Tornando alla Sicilia, si possono dunque delineare i contorni di un modello di sviluppo che faccia da volano alle singole iniziative fin qui disperse in mille rivoli improduttivi ed incoerenti come rigorosamente stanno solo ora (sic!) accertando i Commissari venuti da Bruxelles.
Appare utile rispondere ad alcune domande che orientino il ragionamento: che cosa il resto del mondo desidera e si aspetta dalla Sicilia? Come questo pezzo di mondo si colloca nell’immaginario collettivo internazionale? Qual è la specificità che si traduce in un vantaggio competitivo? Quali risorse siciliane non potranno mai essere delocalizzate o esternalizzate? E’ a partire dalle risposte a queste domande che si delinea un primo profilo di un modello di sviluppo, poiché restringendo il campo dei mille possibili modelli a un novero più limitato, emerge con chiarezza ciò che non vorremo/non potremo/non dovremo essere in futuro.
Ciò non vuol dire costringere le singole individualità a rientrare in visione obbligata, quanto, piuttosto, trovare la declinazione – presente in ogni iniziativa pubblica o privata – che vada nella direzione scelta come modello generale. Ma ciò vuol dire, allo stesso tempo, stabilire priorità di investimenti, percorsi formativi, politiche di personale, sviluppi di carriera, lasciando impregiudicata la libertà di singoli o di imprese di perseguire diverse opzioni in altre parti del mondo se, assolutamente, non compatibili o addirittura contrastanti con il modello territoriale scelto e condiviso.
Può una regione del pianeta, estremamente tipizzata dalle proprie caratteristiche naturali (insularità, clima, orografia, risorse energetiche, ecc) e dai propri “marcatori” culturali (inclinazioni, intelligenze, saperi, emergenze artistiche, strutture dei processi cognitivi e comportamentali) vivere e svilupparsi, senza bisogno di trasformarsi in ciò che non le è congeniale? Può a motivo di tutto ciò che ha ed è, essere soggetto attivo che “scambia” con il resto del mondo su un piano di pari dignità, valore e ritorno economico?
Le risposte sono sicuramente affermative perché abbiamo davanti le conseguenze del contrario e sarebbe un suicidio collettivo non tenerne conto. Si tratta allora di costruire e di procedere verso una corale presa di coscienza ad ogni livello sociale che si traduca in scelte politiche e gestionali, debitamente intransigenti e capaci di resistere ai mille appetiti, non sempre illeciti o criminogeni, che antepongono l’interesse singolo a quello collettivo.

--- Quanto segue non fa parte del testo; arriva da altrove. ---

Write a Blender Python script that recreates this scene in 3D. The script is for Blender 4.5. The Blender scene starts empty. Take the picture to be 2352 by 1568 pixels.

Nel momento in cui spostiamo l’accento sul tema delle scelte, diventa cruciale l’analisi delle competenze necessarie ad operare svolte macro economiche che inevitabilmente diventano politiche e si traducono in provvedimenti, atti legislativi e regolamentazioni rigorose.
E’ illusorio pensare di poter in pochi mesi o in qualche anno disporre di un’intera classe politica, o più in generale, dirigente, che risponda in modo sovrapponibile a quanto richiesto. Si può solo – vista l’urgenza di invertire la rotta – puntare su alcune specifiche personalità, trasferitesi in questi anni altrove nei settori della politica, dell’economia, dei saperi, della finanza, garantendo loro condizioni di agibilità e margini di manovra non ipotecati da interessi di parte, di partito, di asfittiche conventicole, di ridicole mafie locali. Sarà necessario assicurare a tali personalità di alto profilo che troveranno professionalità, logiche, risorse, non più soffocate dal maleficio che presume irrealizzabile ogni cambiamento in Sicilia poiché impossibile ed illusorio. Occorrerà necessariamente chiedere – e ottenere mediante una diversa canalizzazione del consenso – a quanti in questi ultimi anni hanno avuto ruoli di governo attivo in Sicilia di ritirarsi dalla scena politica o dalle responsabilità più rilevanti, all’esercizio improvvido della quali va imputata, senza esimenti, l’attuale situazione.

A neutralizzare tali veri e propri ostacoli sulla via dello sviluppo dovrà proprio essere quella maggioranza di siciliani, non certo immune da colpe passate e presenti, che, resa consapevole da leadership efficaci, riconosca che un mondo non esiste più e uno nuovo ci sarà solo se sapremo costruirlo da protagonisti e non più da sicofanti. Un vero e proprio ricambio che non cada nelle ormai logore ed equivoche richieste di “rottamazione” o di “rivalsa generazionale”. Tali concetti da soli non sono assolutamente sufficienti a produrre un nuovo modo di sviluppare una governance rigorosa, generativa e generosa e intorno alla quale costruire nuove individualità, formatesi in un clima profondamente mutato e attrezzate in quanto a valori e a strumenti, per proseguire nei decenni a venire nella direzione del cambiamento.